Note that the 19 pieces located on the inner 32 squares is precise, but the "3-4 kings on the outer 18 squares" was only meant as a suggestion to reduce the search space to something manageable. Maybe placing kings in the inner 32 squares is more likely to achieve the record, I don't know.

[Fabien Letouzey]

Fabien is right: for a computer constructing proof games seems quite hard. In my program, I do check for illegal position in the constructor (see: viewtopic.php?t=7693) but only for immediate conflicts (overlapping squares or men on the promotion line). The indirect conflicts due to pending captures for both sides which never could have arisen is also possible to detect I think, but non-trivial. But going back to the initial position is much harder to automate.

So I have no general interest in doing that, apart from a few entertaining one like the 40 kings or 19 piece positions posted on StackOverflow.

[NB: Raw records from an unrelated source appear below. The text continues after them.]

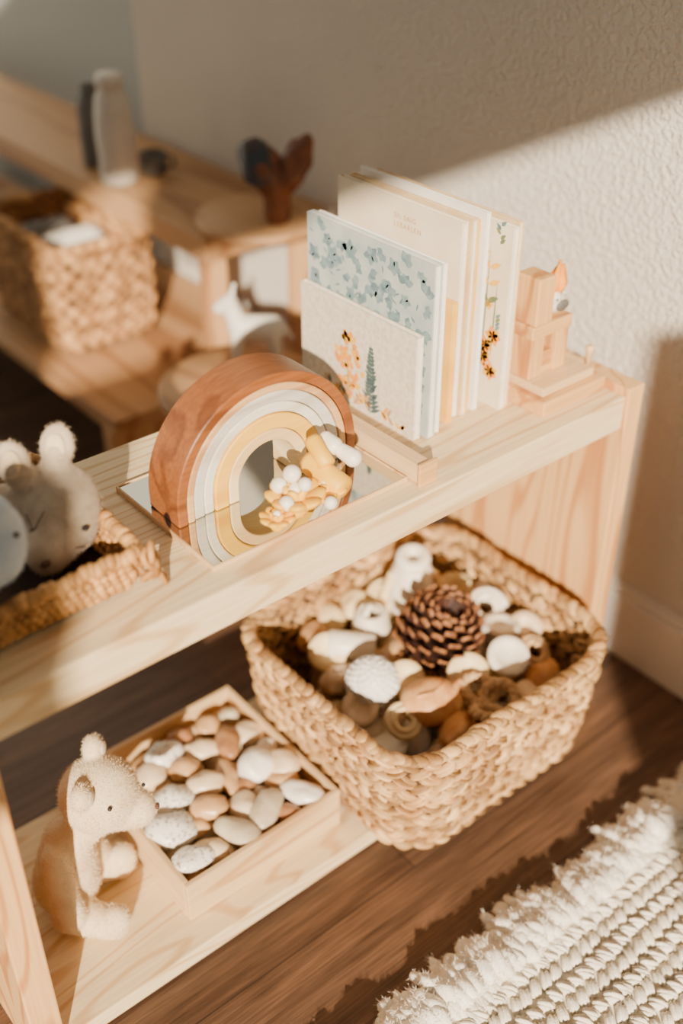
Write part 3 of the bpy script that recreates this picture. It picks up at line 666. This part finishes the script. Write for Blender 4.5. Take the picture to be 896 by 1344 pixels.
for L_ in [('e', 412, 836, ZI+.004, (.024, .018, .016), m_stoneT, 'small tan wooden piece at the left edge of the basket filling', .3),
 ('e', 436, 812, ZI+.008, (.028, .020, .016), m_palew, 'pale piece by the left rim behind the cylinder', .8),
 ('e', 468, 794, ZI+.008, (.032, .020, .018), m_palew, 'pale rounded wooden piece behind the coiled spool', .2),
 ('c', 505, 784, ZI+.018, (.026,), m_palew, 'curled pale wood strip left of the peg figure', .2),
 ('d', 430, 856, ZI+.014, (.027,), m_palew, 'pale disc left of the short white cylinder', .5),
 ('e', 520, 862, ZI+.006, (.030, .022, .018), m_stoneT, 'tan piece between knitted ball and pine cone', .1),
 ('d', 532, 892, ZI+.014, (.026,), m_palew, 'pale wooden disc below the pine cone', .9),
 ('d', 614, 884, ZI+.018, (.028,), m_palew, 'pale disc between the pine cone and the round lid', .3),
 ('e', 710, 886, ZI+.0, (.026, .020, .016), m_shell, 'orange-tan piece at the right end of the basket', .2),
 ('e', 600, 958, ZI+.0, (.032, .020, .016), m_shell, 'orange-tan piece against the front rim', .6),
 ('c', 638, 798, ZI+.020, (.028,), m_bead, 'curled white strip right behind the pine cone', .2),
 ('e', 686, 916, ZI+.0, (.026, .018, .016), m_stoneC, 'cream piece by the front right rim', .2),
 ('d', 596, 776, ZI+.014, (.028,), m_palew, 'pale disc right of the peg figure at the back', .4),
 ('e', 640, 776, ZI+.004, (.028, .020, .018), m_bead, 'white piece at the back right rim', .7),
 ('s', 688, 826, ZI+.010, (.024,), m_stoneC, 'cream spool right of the two lidded jars', .1),
 ('d', 472, 930, ZI+.006, (.024,), m_stoneC, 'cream disc in front of the knitted ball', .4),
 ('c', 530, 948, ZI+.010, (.024,), m_palew, 'pale curl left below the shell', .4),
 ('e', 446, 892, ZI+.002, (.026, .020, .016), m_stoneC, 'cream piece left of the knitted ball', .2),
 ('c', 700, 858, ZI+.016, (.024,), m_rope, 'tan curled strip at the right side behind the orange-tan piece', .5)]:
    piece(*L_)
c = at(566, 922, z=ZI+.016); b = MB().ell(c, (.042, .033, .027), rz(-.4, .2), 24, 16, nzv=.1, seed=2)
for q in range(7):
    a = -.9+q*.3; b.tube([c+V((math.sin(a)*.008, -.010, .028)), c+V((math.sin(a)*.026, .0, .024)), c+V((math.sin(a)*.036, .012, .012))], [.001, .0022, .001], 6)
b.cap(c+V((.02, -.012, .012)), c+V((.042, -.006, .016)), .010, .003, 5)
item('sea_shell', b, m_shell, 'orange-brown ridged sea shell in front of the pine cone', 'shell')
for q, (px, py, lb) in enumerate([(655, 832, 'white round lidded jar touching the right of the pine cone'), (664, 866, 'white round lidded jar in front, tipped toward the viewer')]):
    c = at(px, py, z=ZI+.012+.01*q); ax = axes(V((-.25, -.45, 1)) if q else V((.1, .1, 1)))
    t = thing('round_jar', lb, 'jar', tuple(c), 'loose parts in the large basket')
    MB().lathe([(0, -.014), (.022, -.014), (.026, -.008), (.026, .006), (.022, .008), (0, .008)], c, 26, ax).build('body', m_palew if q else m_ceram, t)
    MB().lathe([(0, .0082), (.0265, .0082), (.028, .010), (.028, .016), (.0265, .018), (.018, .018), (.017, .0165), (0, .0165)], c, 28, ax).build('lid', m_bead, t)
for q, (px, py, R_, ax, lb) in enumerate([(628, 905, .021, (.1, -.3, 1), 'tan rope ring nearest the shell'), (655, 918, .022, (-.5, -.2, .7), 'tan rope ring tilted on edge near the front rim'), (640, 935, .018, (.3, .2, .8), 'smallest tan rope ring by the front rim')]):
    b = MB(); c = at(px, py, z=ZI+.020); A_ = axes(ax); n = 26
    for k in range(2):
        b.tube([c+(A_[0]*math.cos(2*math.pi*i/n)+A_[1]*math.sin(2*math.pi*i/n))*(R_+.003*math.cos(i*6*2*math.pi/n+k*math.pi))+A_[2]*.003*math.sin(i*6*2*math.pi/n+k*math.pi) for i in range(n)], .0050, 7, True)
    item('rope_ring', b, m_rope, lb, 'ring')
# ---------------------------------------------------------------- rug
t = thing('wool_rug', 'cream chunky woven wool rug with a shaggy fringe on the dark floor', 'rug', (.5, .2, 0))
MB().box(-.4, 1.15, -.5, .450, .0005, .013).build('backing', m_rug, t)
b = MB(); rn = random.Random(5); sx = .0165; sy = .0195
ny = int((.450-.14)/sy)+1
for j in range(ny):
    y = .440-j*sy
    for i in range(int((1.14-.34)/sx)):
        x = .345+i*sx+(sx/2 if j % 2 else 0)+rn.uniform(-.0015, .0015); yy = y+rn.uniform(-.001, .001)+.004*noise.noise(V((x*9, j*.3, 3)))
        zz = .0150+.003*noise.noise(V((x*20, y*20, 0))); a0 = (.95 if j % 2 else -.95)+rn.uniform(-.12, .12); k = rn.uniform(.92, 1.1)
        A0_ = rz(a0, rn.uniform(-.15, .15))
        for st in (-1, 0, 1):
            A2 = rz(a0+rn.uniform(-.14, .14), rn.uniform(-.2, .2))
            b.ell(V((x, yy, zz))+A0_[1]*st*sx*.21+V((0, 0, rn.uniform(-.001, .001)+(.0022 if st == 0 else 0))), (sy*.58*k, sx*.20*k, .0070*k), A2, 9, 6, nzv=.2, seed=x*40+y*30+st)
b.build('woven_loops', m_rug, t)
b = MB(); rn = random.Random(6); x = .24; fv = []; ff = []
while x < 1.14:
    wd = rn.uniform(.022, .034); L0 = rn.uniform(.046, .070); lean = rn.uniform(-.016, .016); hz0 = rn.uniform(.022, .034); m0 = MB()
    for k in range(7):
        xx = x+(k/6-.5)*wd*.9; y_ = rn.uniform(.444, .458); ln = L0*rn.uniform(.7, 1.05); fan = (xx-x)*rn.uniform(.2, .8)+lean; hz = hz0*rn.uniform(.6, 1.1)
        P_ = [V((xx, y_, .014)), V((xx+fan*.3, y_+ln*.33, hz)), V((xx+fan*.7, y_+ln*.68, hz*.8)), V((xx+fan, y_+ln, max(.008, hz*.45)))]
        for p_, r_ in zip(P_, (.0080, .0100, .0092, .0064)): m0.ell(p_, (r_, r_*1.7, r_*.95), (V((1, 0, 0)), V((fan, ln, 0)).normalized(), V((0, 0, 1))), 9, 7, nzv=.4, seed=rn.random()*9)
    o_ = len(b.v); b.v += m0.v; b.f += [[q+o_ for q in f_] for f_ in m0.f]; b.m += m0.m; b.s += m0.s
    vs, fs = furdata(m0.E, 2400, .0085, .0004, rn, .001, .8, .001); o_ = len(fv); fv += vs; ff += [tuple(q+o_ for q in f_) for f_ in fs]
    x += wd*.88
b.build('fringe', m_fr, t)
b = MB(); b.add(fv, ff); o = b.build('fringe_fibres', m_fr, t); o['kind'] = 'stuff'
# ---------------------------------------------------------------- background shelf
t = thing('far_shelf', 'stepped wooden shelf unit along the wall in the blurred background', 'shelf', (1.0, 2.2, 0))
XF0 = .93
MB().box(XF0, WX-.016, 1.47, 3.2, .475, .52).build('top_board', m_oldX, t, bevel=.003)
MB().box(.73, WX-.016, 1.47, 3.2, .222, .25).build('middle_board', m_oldX, t, bevel=.003)
MB().box(XF0+.003, XF0+.042, 1.473, 1.50, .2502, .4748).build('corner_post', m_oldZ, t, bevel=.002)
MB().box(WX-.06, WX-.018, 1.473, 1.50, .2502, .4748).build('corner_post', m_oldZ, t, bevel=.002)
MB().box(.735, WX-.018, 1.50, 1.53, 0, .2218).build('end_panel', m_oldZ, t, bevel=.002)
MB().box(XF0+.003, WX-.018, 3.15, 3.18, .2502, .4748).build('end_panel', m_oldZ, t)
MB().box(.735, WX-.018, 3.15, 3.18, 0, .2218).build('end_panel', m_oldZ, t)
tag(MB().lathe([(0, 0), (.106, 0), (.110, .004), (.110, .012), (.106, .016), (0, .016)], (1.040, 1.465, .521), 48).build('round_board', m_oldX), 'round wooden board lying on the far shelf end', 'board')
c = V((1.035, 1.412, .5375))
t = thing('carved_leaf_ornament', 'dark brown two-lobed carved wooden ornament standing on the round board', 'ornament', tuple(c))
b = MB(); b.cap(c+V((0, 0, .018)), c+V((-.002, 0, .05)), .024, .022, 6); b.cap(c+V((-.002, 0, .05)), c+V((.020, -.014, .078)), .021, .023, 5); b.cap(c+V((-.002, 0, .05)), c+V((-.018, .012, .080)), .021, .023, 5)
soft(b.build('stem', m_drift, t), .004, 4)
for cx_, m, rr, an, tl, sd_ in ((c+V((-.024, .020, .098)), m_driftb, (.028, .014, .043), -.6, -.30, 3), (c+V((.027, -.020, .100)), m_drift, (.024, .013, .041), -.75, .35, 7), (c+V((-.008, .006, .086)), m_drift, (.018, .012, .034), -.7, -.1, 9)):
    dA = (UP*math.cos(tl)+Rr*math.sin(tl)); sA = (Rr*math.cos(tl)-UP*math.sin(tl))
    b = MB(); b.ell(cx_, (rr[0], rr[2], rr[1]), (sA, dA, -FW), 24, 16, nzv=.3, seed=sd_); b.build('lobe', m, t)
def bottle(c, prof, m, label): tag(MB().lathe(prof, c, 26).build('bottle', m), label, 'bottle', 'bottles on the far shelf')
c = at(158, 238, z=.5205); bottle(c, [(0, 0), (.032, 0), (.035, .01), (.033, .05), (.035, .08), (.033, .12), (.029, .148), (.022, .160), (.022, .165), (.025, .168), (.024, .184), (.020, .188), (0, .188)], m_ceram, 'white ribbed bottle with a cap, front one of the pair on the far shelf')
c = at(128, 216, z=.5205); bottle(c, [(0, 0), (.024, 0), (.026, .01), (.026, .10), (.022, .120), (.016, .130), (.015, .148), (0, .150)], m_grey, 'narrow dark grey bottle behind the white capped bottle on the far shelf')
c = at(203, 228, z=.5205); t = thing('small_grey_cup', 'small dark grey cup right of the bottles on the far shelf', 'cup', tuple(c))
MB().lathe([(0, 0), (.018, 0), (.024, .010), (.026, .038), (.023, .040), (.021, .014), (0, .010)], c, 24).build('bowl', m_grey, t)
MB().torus(c+Rr*.027+V((0, 0, .022)), .011, .0035, (Rr, V((0, 0, 1)), Rr.cross(V((0, 0, 1)))), 18, 8).build('handle', m_grey, t)
for i, (dx, dy, m, lb) in enumerate([(-.01, -.075, m_grey, 'dark grey rolled cloth at the near end of the far basket'), (.01, .0, m_ceram, 'pale rolled cloth in the middle of the far basket'), (-.01, .075, m_grey, 'dark grey rolled cloth at the back of the far basket')]):
    c = V((.880+dx, 1.87+dy, .398)); tag(MB().cap(c-V((.035, 0, 0)), c+V((.035, 0, 0)), .032, .032, 6).build('rolled_cloth', m), lb, 'cloth', 'cloths in the far basket')
# stool with toy animal
t = thing('round_stool', 'low round wooden stool between the two shelves in the background', 'stool', (.87, 1.29, 0))
MB().lathe([(0, .328), (.130, .328), (.135, .332), (.135, .346), (.130, .35), (0, .35)], (.87, 1.29, 0), 44).build('seat', m_oldX, t)
for i in range(3):
    a = i*2.094+.6; p = V((.87+.09*math.cos(a), 1.29+.09*math.sin(a), .3278)); q = V((.87+.115*math.cos(a), 1.29+.115*math.sin(a), .0))
    MB().tube([q, p], [.011, .014], 12).build('leg', m_oldZ, t)
c = at(338, 474, z=.3515); t = thing('toy_horse', 'blurred white four-legged toy animal standing on the round stool', 'toy animal', tuple(c)); b = MB()
b.cap(c-Rr*.024+V((0, 0, .060)), c+Rr*.026+V((0, 0, .058)), .021, .022, 7)
for e in (-1, 1):
    for k in (-1, 1): b.cap(c+Rr*e*.028+Fh*k*.012+V((0, 0, .05)), c+Rr*e*.031+Fh*k*.013+V((0, 0, .009)), .012, .0085, 5)
b.cap(c-Rr*.030+V((0, 0, .068)), c-Rr*.040+V((0, 0, .098)), .016, .014, 5); b.cap(c-Rr*.040+V((0, 0, .102)), c-Rr*.058+V((0, 0, .092)), .014, .009, 5)
for k in (-1, 1): b.cap(c-Rr*.036+Fh*k*.008+V((0, 0, .112)), c-Rr*.032+Fh*k*.010+V((0, 0, .128)), .006, .004, 4)
b.cap(c+Rr*.044+V((0, 0, .064)), c+Rr*.058+V((0, 0, .040)), .006, .004, 4)
soft(b.build('body', m_ceram, t), .003, 3)
# ---------------------------------------------------------------- light
sd = bpy.data.lights.new('sun', 'SUN'); sun = bpy.data.objects.new('sun', sd); COL.objects.link(sun)
d = V((.8, 1, -.5)).normalized(); sun.rotation_euler = d.to_track_quat('-Z', 'Y').to_euler(); sun.location = (-2, -3, 3)
sd.energy = 12.5; sd.angle = .014; sd.color = (1, .85, .65)
w = bpy.data.worlds.new('world'); SC.world = w; w.use_nodes = True
bg = w.node_tree.nodes['Background']; bg.inputs[0].default_value = (1.0, .94, .88, 1); bg.inputs[1].default_value = .20
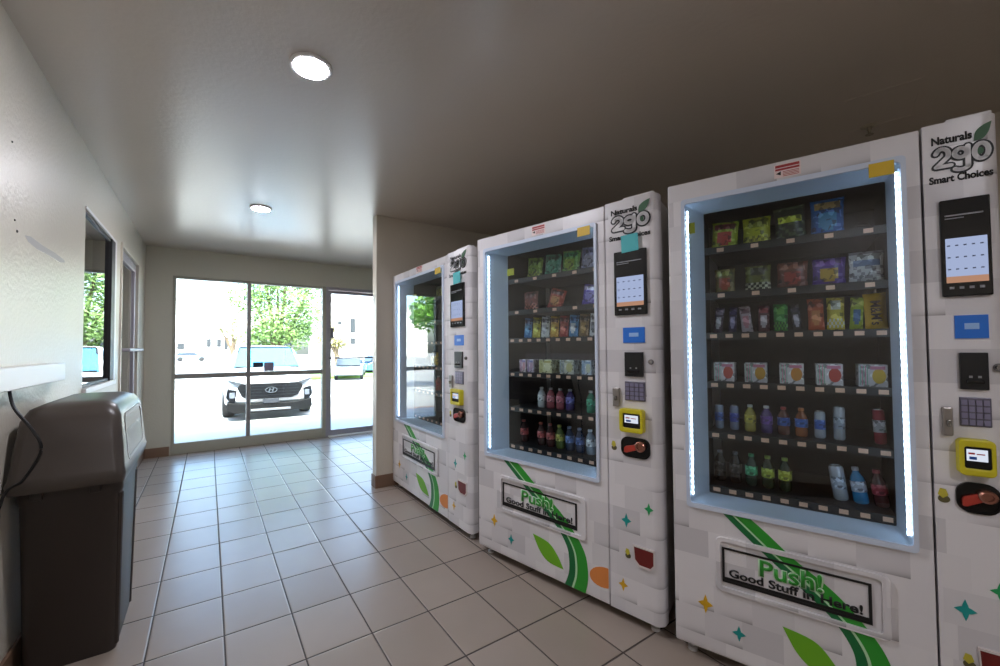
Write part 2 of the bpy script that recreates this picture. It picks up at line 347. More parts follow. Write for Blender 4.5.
# ------------------------------------------------------------------ trash can
tc = empty('trash_can', (-.236, -.9, 0)); tag(tc, 'large brown plastic trash can with hooded lid against the left wall', 'trash can')
M_bin = mat('#352d28', .42); M_lid = mat('#473f39', .34)
def loft(bm, secs, mi=0, cap=True):
    # secs: (z, hx, hy, r, cx)
    R_ = []
    for z, hx, hy, r, cx in secs: R_.append([bm.verts.new((a+cx, b, z)) for a, b in rrect(-hx, hx, -hy, hy, r, 4)])
    n = len(R_[0])
    for A, Z in zip(R_, R_[1:]):
        for i in range(n): bm.faces.new((A[i], A[(i+1) % n], Z[(i+1) % n], Z[i])).material_index = mi
    if cap: bm.faces.new(R_[0][::-1]); bm.faces.new(R_[-1])
bm = bmesh.new(); loft(bm, [(0, .130, .175, .03, 0), (.012, .133, .178, .03, 0), (.62, .144, .205, .03, 0), (.64, .150, .212, .03, 0), (.70, .150, .215, .03, 0)])
link('body', bm, M_bin, tc, smooth=True).location.y = -.06
for s_ in (-1, 1):
    bm = bmesh.new(); tube(bm, [(.127, s_*.155-.06, .02), (.138, s_*.185-.06, .62)], .012, 8); link('corner_rib', bm, M_bin, tc, smooth=True)
bm = bmesh.new(); loft(bm, [(.68, .160, .33, .03, 0), (.712, .165, .338, .032, 0), (.735, .160, .33, .034, 0), (.83, .152, .312, .035, 0), (.93, .142, .29, .035, 0), (.968, .124, .27, .04, 0), (.985, .09, .23, .045, 0), (.989, .05, .18, .04, 0)])
hood = link('hood', bm, M_lid, tc, smooth=True)
bm = bmesh.new(); ring(bm, rrect(-.225, .225, 0, .195, .04), rrect(-.21, .21, .015, .18, .03), 0, .008); prism(bm, rrect(-.205, .205, .02, .175, .03), .002, .006)
bmesh.ops.rotate(bm, matrix=Matrix.Rotation(PI/2, 3, 'Z'), verts=bm.verts)
bmesh.ops.rotate(bm, matrix=Matrix.Rotation(-.08, 3, 'Y'), verts=bm.verts); bmesh.ops.translate(bm, vec=(.161, 0, .735), verts=bm.verts)
link('swing_door', bm, mat('#6a6057', .3), tc, smooth=True)  # lighter than the hood: the window's highlight is painted into its colour
for x in (-.09, .07):
    link('latch', B((x-.016, x+.016, -.285, -.268, .642, .672)), M_bin, tc, bevel=.004)

# ------------------------------------------------------------------ vending machines
WZB, WZT = .585, 1.752
TAGZ = (1.577, 1.393, 1.230, 1.033, .832, .616)
SL5 = (.235, .398, .555, .708, .852); SL10 = tuple(.192 + .0772*k for k in range(10))
M_led = led_mat(); M_tag = mat('#e3b79c', .6); M_dgreen = mat('#15703a', .35); M_green = mat('#2f9a2f', .35); M_leaf = mat('#6fb321', .4)
M_teal = mat('#159a94', .4); M_gold = mat('#d9a91c', .4); M_stgreen = mat('#22a05a', .4); M_orange = mat('#e08a45', .45)
M_print = mat('#121212', .45); M_ink = mat('#3b3435', .5); M_yel = mat('#d8b21c', .5); M_coil = mat('#17171a', .4, .6)
def star(bm, x, z, r, d0, d1, mi=0):
    pts = []
    for k in range(16):
        a = 2*PI*k/16 + PI/2; q = k % 4; rr = r*(1.08 if q == 0 else (.62 if q in (1, 3) else .44)); pts.append((x+.72*rr*math.cos(a), z+rr*math.sin(a)))
    prism(bm, pts, d0, d1, mi=mi)
def band(bm, Lp, Rp, d0, d1, mi=0):
    A = [[bm.verts.new((x, d, z)) for x, z in L] for d in (d0, d1) for L in (Lp, Rp)]
    for i in range(len(Lp)-1):
        for q in ((A[0][i], A[1][i], A[1][i+1], A[0][i+1]), (A[2][i], A[2][i+1], A[3][i+1], A[3][i]), (A[0][i], A[0][i+1], A[2][i+1], A[2][i]), (A[1][i], A[3][i], A[3][i+1], A[1][i+1])):
            bm.faces.new(q).material_index = mi
    bm.faces.new((A[0][0], A[2][0], A[3][0], A[1][0])); bm.faces.new((A[0][-1], A[1][-1], A[3][-1], A[2][-1]))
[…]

I have no interest either, but will give an external pointer in case someone else wants to tackle the problem. Someone suggested using A* to solve the reachability problem. For whatever reason, I cannot see the original question(s), so I could be misinterpreting it.

---
You can use A* search to find a sequence of moves that transforms one position into another. The first problem reduces to transforming an initial position into a given one. Time complexity depends on the heuristic.
---
https://www.reddit.com/r/chess/comments ... _in_chess/

I think that, more generally, the idea is to realise that we switch "back" to one-player games (puzzles), since both players are now cooperating. Hopefully, programmers did not skip this interesting topic that is surprisingly similar to our more familiar adversarial domain; and I know you didn't.